## Dataset excerpt:
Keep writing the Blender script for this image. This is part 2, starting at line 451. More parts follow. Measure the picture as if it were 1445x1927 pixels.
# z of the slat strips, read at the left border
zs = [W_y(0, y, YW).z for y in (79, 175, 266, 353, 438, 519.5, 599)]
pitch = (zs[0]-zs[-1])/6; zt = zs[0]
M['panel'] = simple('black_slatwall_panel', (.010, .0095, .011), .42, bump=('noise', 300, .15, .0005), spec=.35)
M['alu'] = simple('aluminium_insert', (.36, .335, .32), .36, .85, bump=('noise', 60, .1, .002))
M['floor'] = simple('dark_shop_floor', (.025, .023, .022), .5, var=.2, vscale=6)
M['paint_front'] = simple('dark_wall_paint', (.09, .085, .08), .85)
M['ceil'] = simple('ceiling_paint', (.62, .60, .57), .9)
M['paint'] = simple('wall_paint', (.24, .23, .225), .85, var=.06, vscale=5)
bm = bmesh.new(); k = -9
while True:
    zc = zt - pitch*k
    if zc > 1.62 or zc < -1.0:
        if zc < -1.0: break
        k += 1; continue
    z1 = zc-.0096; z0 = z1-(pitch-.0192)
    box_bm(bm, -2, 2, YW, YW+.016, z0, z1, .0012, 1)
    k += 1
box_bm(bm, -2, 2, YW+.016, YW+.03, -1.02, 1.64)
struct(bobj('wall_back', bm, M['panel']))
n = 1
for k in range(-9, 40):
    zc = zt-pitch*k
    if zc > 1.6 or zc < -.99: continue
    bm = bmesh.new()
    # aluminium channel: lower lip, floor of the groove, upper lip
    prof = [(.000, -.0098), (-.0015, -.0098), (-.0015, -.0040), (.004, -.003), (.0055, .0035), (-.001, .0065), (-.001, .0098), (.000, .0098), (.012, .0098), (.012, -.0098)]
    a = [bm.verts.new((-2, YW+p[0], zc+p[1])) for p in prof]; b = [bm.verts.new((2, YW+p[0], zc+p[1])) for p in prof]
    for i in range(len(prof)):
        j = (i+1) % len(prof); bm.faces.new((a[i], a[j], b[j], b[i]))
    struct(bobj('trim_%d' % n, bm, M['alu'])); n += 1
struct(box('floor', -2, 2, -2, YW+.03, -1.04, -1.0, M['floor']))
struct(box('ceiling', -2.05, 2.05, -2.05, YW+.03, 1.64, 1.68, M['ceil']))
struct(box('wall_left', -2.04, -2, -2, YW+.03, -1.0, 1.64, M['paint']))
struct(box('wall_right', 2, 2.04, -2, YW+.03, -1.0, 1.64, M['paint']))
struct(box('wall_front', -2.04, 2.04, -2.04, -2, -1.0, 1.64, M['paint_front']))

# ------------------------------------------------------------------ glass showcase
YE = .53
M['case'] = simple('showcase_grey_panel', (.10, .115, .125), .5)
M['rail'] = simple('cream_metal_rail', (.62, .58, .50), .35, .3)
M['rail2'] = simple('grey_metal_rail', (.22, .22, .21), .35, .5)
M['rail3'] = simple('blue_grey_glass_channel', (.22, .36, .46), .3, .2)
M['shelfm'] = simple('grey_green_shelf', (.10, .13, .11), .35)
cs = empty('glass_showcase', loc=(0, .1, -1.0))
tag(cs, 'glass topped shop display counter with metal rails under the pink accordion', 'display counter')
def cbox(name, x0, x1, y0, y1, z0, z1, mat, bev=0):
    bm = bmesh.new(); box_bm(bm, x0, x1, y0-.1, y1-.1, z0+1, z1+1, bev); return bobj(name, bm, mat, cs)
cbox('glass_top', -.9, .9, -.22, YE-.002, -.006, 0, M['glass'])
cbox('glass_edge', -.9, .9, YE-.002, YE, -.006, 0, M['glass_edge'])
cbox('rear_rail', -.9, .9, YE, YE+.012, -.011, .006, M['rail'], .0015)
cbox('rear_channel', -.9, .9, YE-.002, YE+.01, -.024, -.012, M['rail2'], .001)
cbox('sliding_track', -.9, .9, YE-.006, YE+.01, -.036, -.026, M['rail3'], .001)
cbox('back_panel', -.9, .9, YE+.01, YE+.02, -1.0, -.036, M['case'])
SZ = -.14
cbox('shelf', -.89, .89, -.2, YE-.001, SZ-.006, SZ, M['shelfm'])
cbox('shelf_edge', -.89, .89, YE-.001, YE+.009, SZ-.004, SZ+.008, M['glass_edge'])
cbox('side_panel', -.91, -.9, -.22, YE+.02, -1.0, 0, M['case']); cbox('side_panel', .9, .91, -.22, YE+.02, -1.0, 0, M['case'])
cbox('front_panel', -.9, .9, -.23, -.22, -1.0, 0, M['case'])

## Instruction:
Output all of the material exactly as written.

## Final result:
Keep writing the Blender script for this image. This is part 2, starting at line 451. More parts follow. Measure the picture as if it were 1445x1927 pixels.
# z of the slat strips, read at the left border
zs = [W_y(0, y, YW).z for y in (79, 175, 266, 353, 438, 519.5, 599)]
pitch = (zs[0]-zs[-1])/6; zt = zs[0]
M['panel'] = simple('black_slatwall_panel', (.010, .0095, .011), .42, bump=('noise', 300, .15, .0005), spec=.35)
M['alu'] = simple('aluminium_insert', (.36, .335, .32), .36, .85, bump=('noise', 60, .1, .002))
M['floor'] = simple('dark_shop_floor', (.025, .023, .022), .5, var=.2, vscale=6)
M['paint_front'] = simple('dark_wall_paint', (.09, .085, .08), .85)
M['ceil'] = simple('ceiling_paint', (.62, .60, .57), .9)
M['paint'] = simple('wall_paint', (.24, .23, .225), .85, var=.06, vscale=5)
bm = bmesh.new(); k = -9
while True:
    zc = zt - pitch*k
    if zc > 1.62 or zc < -1.0:
        if zc < -1.0: break
        k += 1; continue
    z1 = zc-.0096; z0 = z1-(pitch-.0192)
    box_bm(bm, -2, 2, YW, YW+.016, z0, z1, .0012, 1)
    k += 1
box_bm(bm, -2, 2, YW+.016, YW+.03, -1.02, 1.64)
struct(bobj('wall_back', bm, M['panel']))
n = 1
for k in range(-9, 40):
    zc = zt-pitch*k
    if zc > 1.6 or zc < -.99: continue
    bm = bmesh.new()
    # aluminium channel: lower lip, floor of the groove, upper lip
    prof = [(.000, -.0098), (-.0015, -.0098), (-.0015, -.0040), (.004, -.003), (.0055, .0035), (-.001, .0065), (-.001, .0098), (.000, .0098), (.012, .0098), (.012, -.0098)]
    a = [bm.verts.new((-2, YW+p[0], zc+p[1])) for p in prof]; b = [bm.verts.new((2, YW+p[0], zc+p[1])) for p in prof]
    for i in range(len(prof)):
        j = (i+1) % len(prof); bm.faces.new((a[i], a[j], b[j], b[i]))
    struct(bobj('trim_%d' % n, bm, M['alu'])); n += 1
struct(box('floor', -2, 2, -2, YW+.03, -1.04, -1.0, M['floor']))
struct(box('ceiling', -2.05, 2.05, -2.05, YW+.03, 1.64, 1.68, M['ceil']))
struct(box('wall_left', -2.04, -2, -2, YW+.03, -1.0, 1.64, M['paint']))
struct(box('wall_right', 2, 2.04, -2, YW+.03, -1.0, 1.64, M['paint']))
struct(box('wall_front', -2.04, 2.04, -2.04, -2, -1.0, 1.64, M['paint_front']))

# ------------------------------------------------------------------ glass showcase
YE = .53
M['case'] = simple('showcase_grey_panel', (.10, .115, .125), .5)
M['rail'] = simple('cream_metal_rail', (.62, .58, .50), .35, .3)
M['rail2'] = simple('grey_metal_rail', (.22, .22, .21), .35, .5)
M['rail3'] = simple('blue_grey_glass_channel', (.22, .36, .46), .3, .2)
M['shelfm'] = simple('grey_green_shelf', (.10, .13, .11), .35)
cs = empty('glass_showcase', loc=(0, .1, -1.0))
tag(cs, 'glass topped shop display counter with metal rails under the pink accordion', 'display counter')
def cbox(name, x0, x1, y0, y1, z0, z1, mat, bev=0):
    bm = bmesh.new(); box_bm(bm, x0, x1, y0-.1, y1-.1, z0+1, z1+1, bev); return bobj(name, bm, mat, cs)
cbox('glass_top', -.9, .9, -.22, YE-.002, -.006, 0, M['glass'])
cbox('glass_edge', -.9, .9, YE-.002, YE, -.006, 0, M['glass_edge'])
cbox('rear_rail', -.9, .9, YE, YE+.012, -.011, .006, M['rail'], .0015)
cbox('rear_channel', -.9, .9, YE-.002, YE+.01, -.024, -.012, M['rail2'], .001)
cbox('sliding_track', -.9, .9, YE-.006, YE+.01, -.036, -.026, M['rail3'], .001)
cbox('back_panel', -.9, .9, YE+.01, YE+.02, -1.0, -.036, M['case'])
SZ = -.14
cbox('shelf', -.89, .89, -.2, YE-.001, SZ-.006, SZ, M['shelfm'])
cbox('shelf_edge', -.89, .89, YE-.001, YE+.009, SZ-.004, SZ+.008, M['glass_edge'])
cbox('side_panel', -.91, -.9, -.22, YE+.02, -1.0, 0, M['case']); cbox('side_panel', .9, .91, -.22, YE+.02, -1.0, 0, M['case'])
cbox('front_panel', -.9, .9, -.23, -.22, -1.0, 0, M['case'])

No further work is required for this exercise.